Your objective
Transcribe the listing below from its opening line up to and including the line that contains "COL = SC.collection"; reproduce nothing else.

Source excerpt

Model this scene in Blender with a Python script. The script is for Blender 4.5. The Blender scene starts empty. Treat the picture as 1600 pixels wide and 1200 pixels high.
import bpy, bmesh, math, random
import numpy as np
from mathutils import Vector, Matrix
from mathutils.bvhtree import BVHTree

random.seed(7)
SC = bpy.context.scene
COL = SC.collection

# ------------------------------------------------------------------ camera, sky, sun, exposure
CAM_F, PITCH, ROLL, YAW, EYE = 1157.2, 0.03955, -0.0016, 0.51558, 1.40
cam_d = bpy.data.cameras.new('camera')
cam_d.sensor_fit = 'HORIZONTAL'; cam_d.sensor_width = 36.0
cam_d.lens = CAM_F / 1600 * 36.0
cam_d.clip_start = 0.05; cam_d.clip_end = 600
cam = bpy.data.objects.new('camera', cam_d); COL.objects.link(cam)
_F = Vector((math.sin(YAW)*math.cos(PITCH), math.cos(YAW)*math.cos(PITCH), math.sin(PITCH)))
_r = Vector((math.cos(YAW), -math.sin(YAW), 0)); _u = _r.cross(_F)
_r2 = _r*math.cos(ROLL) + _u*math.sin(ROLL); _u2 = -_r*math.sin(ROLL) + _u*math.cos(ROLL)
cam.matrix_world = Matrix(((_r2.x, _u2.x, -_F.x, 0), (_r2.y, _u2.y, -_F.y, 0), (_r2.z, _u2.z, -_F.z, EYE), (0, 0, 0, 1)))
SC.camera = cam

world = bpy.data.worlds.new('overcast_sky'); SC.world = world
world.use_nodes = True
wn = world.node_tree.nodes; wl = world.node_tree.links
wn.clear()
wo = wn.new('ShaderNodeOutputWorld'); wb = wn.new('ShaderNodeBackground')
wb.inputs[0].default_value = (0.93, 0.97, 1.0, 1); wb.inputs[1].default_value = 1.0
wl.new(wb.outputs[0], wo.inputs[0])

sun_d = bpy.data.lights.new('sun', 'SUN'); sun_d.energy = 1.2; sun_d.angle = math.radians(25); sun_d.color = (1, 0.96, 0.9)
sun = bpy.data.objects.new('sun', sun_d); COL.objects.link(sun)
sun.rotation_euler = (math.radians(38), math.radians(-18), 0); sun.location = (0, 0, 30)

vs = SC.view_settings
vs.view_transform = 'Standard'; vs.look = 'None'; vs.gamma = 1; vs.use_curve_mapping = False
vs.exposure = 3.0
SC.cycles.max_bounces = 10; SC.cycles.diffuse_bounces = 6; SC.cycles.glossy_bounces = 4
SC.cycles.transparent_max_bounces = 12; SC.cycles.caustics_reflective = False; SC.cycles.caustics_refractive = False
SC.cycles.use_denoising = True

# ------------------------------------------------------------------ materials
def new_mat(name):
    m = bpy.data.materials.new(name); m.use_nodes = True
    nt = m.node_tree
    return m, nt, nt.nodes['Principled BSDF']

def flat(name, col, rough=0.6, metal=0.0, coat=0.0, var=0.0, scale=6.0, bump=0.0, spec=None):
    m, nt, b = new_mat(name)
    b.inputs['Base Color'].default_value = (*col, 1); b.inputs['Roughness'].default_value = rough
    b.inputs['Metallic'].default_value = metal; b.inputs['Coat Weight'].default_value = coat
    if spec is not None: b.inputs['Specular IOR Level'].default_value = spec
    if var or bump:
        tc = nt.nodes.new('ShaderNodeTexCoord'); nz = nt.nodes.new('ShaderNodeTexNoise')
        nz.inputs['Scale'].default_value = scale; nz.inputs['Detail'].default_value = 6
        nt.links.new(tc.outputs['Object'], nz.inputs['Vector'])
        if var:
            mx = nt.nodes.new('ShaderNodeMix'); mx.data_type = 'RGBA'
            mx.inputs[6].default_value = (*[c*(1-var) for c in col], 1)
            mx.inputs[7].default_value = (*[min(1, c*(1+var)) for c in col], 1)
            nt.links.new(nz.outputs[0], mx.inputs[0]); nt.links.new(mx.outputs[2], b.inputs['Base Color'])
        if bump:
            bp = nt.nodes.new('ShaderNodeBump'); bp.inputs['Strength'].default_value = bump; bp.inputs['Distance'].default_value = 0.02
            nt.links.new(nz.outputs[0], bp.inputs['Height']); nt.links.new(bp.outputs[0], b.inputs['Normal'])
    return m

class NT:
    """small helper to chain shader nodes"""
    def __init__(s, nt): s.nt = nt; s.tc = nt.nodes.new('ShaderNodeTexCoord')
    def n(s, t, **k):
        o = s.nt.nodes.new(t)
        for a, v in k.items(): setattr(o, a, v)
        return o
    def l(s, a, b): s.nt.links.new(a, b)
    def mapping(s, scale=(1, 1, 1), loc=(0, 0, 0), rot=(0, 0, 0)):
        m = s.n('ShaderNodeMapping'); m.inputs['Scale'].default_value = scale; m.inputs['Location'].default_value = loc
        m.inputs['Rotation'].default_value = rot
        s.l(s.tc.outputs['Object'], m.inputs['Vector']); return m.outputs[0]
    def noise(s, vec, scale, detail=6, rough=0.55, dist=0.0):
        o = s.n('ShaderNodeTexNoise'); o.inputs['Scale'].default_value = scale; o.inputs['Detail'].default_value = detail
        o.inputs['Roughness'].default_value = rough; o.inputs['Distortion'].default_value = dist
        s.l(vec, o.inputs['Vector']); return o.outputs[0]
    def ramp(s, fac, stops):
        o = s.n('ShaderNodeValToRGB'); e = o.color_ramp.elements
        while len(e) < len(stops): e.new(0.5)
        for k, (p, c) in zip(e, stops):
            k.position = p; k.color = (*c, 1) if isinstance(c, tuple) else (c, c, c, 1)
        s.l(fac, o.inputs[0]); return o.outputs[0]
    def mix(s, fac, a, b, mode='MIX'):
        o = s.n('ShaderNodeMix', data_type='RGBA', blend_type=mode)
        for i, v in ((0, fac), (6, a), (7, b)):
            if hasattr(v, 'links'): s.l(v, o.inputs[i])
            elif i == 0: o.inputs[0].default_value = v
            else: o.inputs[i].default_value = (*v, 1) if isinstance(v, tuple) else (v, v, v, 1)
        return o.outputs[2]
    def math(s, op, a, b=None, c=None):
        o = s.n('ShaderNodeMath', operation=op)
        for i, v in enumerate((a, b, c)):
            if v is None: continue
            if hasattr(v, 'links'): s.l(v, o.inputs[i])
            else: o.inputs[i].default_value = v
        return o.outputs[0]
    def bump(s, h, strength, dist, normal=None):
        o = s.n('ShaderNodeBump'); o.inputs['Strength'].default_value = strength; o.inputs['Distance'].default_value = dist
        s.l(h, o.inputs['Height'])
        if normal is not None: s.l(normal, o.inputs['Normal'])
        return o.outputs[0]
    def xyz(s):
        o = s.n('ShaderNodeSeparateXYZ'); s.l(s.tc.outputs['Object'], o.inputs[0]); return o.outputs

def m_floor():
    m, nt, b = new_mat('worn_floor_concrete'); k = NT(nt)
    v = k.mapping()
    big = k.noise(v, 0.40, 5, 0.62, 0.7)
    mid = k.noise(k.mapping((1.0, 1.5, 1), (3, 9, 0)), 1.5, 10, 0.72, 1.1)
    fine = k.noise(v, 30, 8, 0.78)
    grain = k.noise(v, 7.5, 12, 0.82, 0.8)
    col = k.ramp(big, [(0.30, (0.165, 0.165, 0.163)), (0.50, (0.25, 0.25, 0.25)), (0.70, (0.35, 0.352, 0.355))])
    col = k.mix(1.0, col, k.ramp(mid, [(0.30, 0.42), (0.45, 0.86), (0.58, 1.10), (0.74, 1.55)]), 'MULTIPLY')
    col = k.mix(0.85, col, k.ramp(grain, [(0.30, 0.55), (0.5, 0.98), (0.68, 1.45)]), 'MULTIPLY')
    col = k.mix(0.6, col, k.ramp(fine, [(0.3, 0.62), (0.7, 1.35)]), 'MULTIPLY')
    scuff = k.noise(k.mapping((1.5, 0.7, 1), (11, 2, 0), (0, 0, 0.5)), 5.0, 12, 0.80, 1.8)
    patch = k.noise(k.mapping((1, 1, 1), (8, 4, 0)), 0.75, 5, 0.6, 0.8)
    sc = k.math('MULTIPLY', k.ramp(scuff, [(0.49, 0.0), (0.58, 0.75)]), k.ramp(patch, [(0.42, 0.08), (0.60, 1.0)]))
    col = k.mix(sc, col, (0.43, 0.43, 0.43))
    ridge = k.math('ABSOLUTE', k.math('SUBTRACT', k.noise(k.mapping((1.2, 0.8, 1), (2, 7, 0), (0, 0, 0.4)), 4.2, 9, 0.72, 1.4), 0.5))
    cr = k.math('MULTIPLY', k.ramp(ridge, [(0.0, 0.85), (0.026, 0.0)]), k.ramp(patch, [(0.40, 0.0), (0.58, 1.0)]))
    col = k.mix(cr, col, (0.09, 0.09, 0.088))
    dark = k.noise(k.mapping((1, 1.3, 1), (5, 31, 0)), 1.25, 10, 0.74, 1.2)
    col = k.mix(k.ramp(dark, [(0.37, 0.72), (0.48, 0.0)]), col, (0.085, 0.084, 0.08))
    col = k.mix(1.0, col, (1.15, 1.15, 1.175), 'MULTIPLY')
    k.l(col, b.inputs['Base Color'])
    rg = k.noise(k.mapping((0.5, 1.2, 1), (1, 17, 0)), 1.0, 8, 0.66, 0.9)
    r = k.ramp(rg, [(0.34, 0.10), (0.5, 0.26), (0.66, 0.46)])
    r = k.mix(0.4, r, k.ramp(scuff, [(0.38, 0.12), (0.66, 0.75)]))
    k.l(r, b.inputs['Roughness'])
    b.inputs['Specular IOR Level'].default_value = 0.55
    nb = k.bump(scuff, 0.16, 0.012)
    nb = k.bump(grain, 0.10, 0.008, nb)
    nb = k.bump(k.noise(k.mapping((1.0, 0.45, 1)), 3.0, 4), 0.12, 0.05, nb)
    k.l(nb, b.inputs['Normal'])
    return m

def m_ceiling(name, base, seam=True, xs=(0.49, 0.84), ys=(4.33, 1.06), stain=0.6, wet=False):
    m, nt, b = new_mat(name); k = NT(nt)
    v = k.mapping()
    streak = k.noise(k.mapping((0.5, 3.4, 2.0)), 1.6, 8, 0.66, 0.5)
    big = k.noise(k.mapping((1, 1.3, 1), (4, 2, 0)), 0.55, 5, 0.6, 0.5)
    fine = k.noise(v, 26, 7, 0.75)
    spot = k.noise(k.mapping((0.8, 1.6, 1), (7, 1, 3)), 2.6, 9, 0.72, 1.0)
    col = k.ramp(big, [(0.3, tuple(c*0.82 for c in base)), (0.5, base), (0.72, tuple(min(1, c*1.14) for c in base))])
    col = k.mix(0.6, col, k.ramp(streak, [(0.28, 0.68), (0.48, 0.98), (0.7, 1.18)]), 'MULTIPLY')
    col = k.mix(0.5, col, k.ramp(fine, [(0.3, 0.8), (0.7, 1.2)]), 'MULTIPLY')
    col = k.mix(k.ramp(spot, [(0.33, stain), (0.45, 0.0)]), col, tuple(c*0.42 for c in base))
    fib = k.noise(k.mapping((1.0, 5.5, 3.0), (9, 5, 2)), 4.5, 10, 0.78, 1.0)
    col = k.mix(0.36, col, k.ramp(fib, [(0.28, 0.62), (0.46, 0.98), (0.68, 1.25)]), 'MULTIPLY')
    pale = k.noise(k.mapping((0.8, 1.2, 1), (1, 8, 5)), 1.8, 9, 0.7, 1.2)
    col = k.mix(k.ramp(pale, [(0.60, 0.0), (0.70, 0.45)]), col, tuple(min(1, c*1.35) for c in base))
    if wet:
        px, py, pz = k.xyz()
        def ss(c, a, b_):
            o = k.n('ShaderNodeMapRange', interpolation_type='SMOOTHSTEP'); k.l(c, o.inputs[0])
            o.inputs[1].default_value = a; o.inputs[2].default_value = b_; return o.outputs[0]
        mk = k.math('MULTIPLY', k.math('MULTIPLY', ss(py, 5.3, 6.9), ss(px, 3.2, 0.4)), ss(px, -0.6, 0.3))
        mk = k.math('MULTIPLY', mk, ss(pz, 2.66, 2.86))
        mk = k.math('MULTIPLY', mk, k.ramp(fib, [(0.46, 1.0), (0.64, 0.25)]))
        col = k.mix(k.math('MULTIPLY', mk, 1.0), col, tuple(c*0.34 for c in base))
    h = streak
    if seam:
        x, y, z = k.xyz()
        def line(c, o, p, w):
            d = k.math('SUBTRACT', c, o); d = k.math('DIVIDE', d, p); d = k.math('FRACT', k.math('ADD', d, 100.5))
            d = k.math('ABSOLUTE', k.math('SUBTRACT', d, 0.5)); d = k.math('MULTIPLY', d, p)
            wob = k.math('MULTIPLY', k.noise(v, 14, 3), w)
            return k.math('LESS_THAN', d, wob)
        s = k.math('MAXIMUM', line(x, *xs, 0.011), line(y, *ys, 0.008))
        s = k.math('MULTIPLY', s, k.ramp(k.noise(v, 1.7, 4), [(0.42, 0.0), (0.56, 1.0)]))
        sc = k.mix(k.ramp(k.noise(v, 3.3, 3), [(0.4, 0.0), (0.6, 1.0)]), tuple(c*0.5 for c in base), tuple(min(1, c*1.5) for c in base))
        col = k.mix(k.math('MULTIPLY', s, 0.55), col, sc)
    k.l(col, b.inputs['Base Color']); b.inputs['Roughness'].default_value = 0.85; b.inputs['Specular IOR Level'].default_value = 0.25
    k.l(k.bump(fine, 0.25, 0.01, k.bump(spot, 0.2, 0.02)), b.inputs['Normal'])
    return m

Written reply
Model this scene in Blender with a Python script. The script is for Blender 4.5. The Blender scene starts empty. Treat the picture as 1600 pixels wide and 1200 pixels high.
import bpy, bmesh, math, random
import numpy as np
from mathutils import Vector, Matrix
from mathutils.bvhtree import BVHTree

random.seed(7)
SC = bpy.context.scene
COL = SC.collection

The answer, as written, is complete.